Di tengah kecenderungan negara produsen membatasi ekspor beras, dia tetap optimistis dapat mendatangkan impor.
”Insya Allah, sebelum November barangnya (beras) sudah ada. Semua negara yang menghasilkan beras bisa menjadi sumber (impor). Namun, perlu dipertimbangkan juga soal harga, kualitas, rasa, dan ketersediaan berasnya,” ujarnya.
Untuk mencari kontrak sebanyak 400.000 ton beras itu, Budi mengatakan, pihaknya akan fleksibel, dapat berupa penjajakan antarpemerintah (G-to-G) atau antarpelaku bisnis (B-to-B). Dia menambahkan, Bulog tidak jadi mengimpor beras sekitar 120.000 ton dari Kamboja lantaran tidak cocok dengan harganya.

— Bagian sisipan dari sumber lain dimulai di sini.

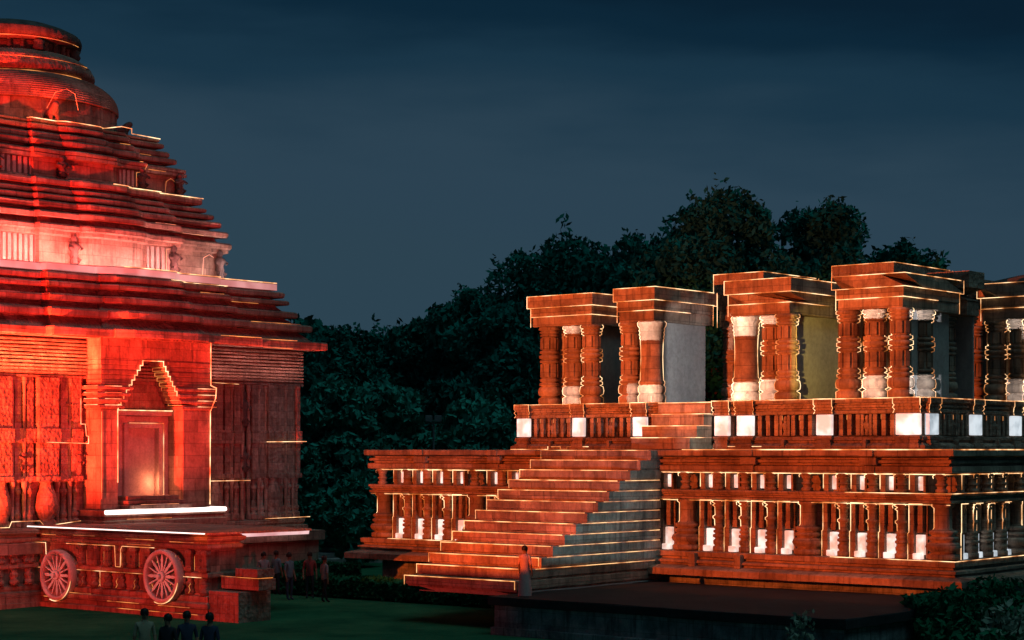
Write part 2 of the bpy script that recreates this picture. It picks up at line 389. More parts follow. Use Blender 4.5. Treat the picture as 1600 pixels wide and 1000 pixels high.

Menurut Arief, kecenderungan pembatasan ekspor beras oleh negara-negara produsen yang menjadi sentimen kenaikan harga di pasar dunia sebenarnya menjadi kesempatan untuk memperkuat produksi dalam negeri. ”Paling tidak enak itu bergantung pada negara lain karena kita jadi tidak bisa apa-apa. Apalagi, currency rate juga berpengaruh. Dulu 1 dollar AS setara dengan Rp 13.500, saat ini sekitar Rp 15.200-Rp 15.300,” katanya.
Menurut Bayu, terdapat sejumlah sinyal positif terhadap pasar beras dunia. Misalnya, posisi stok beras India berada di atas kapasitas negara tersebut. Produksi beras pada periode panen berikutnya di India dan Vietnam diperkirakan meningkat karena petani semangat menanam imbas harga tinggi.
Oleh sebab itu, dia menilai, target realisasi impor beras 400.000 ton yang belum dikontrak itu realistis tercapai pada akhir tahun. ”Hal ini bergantung pada kepiawaian diplomasi dan negosiasi dagang (dengan negara-negara produsen beras),” ujarnya.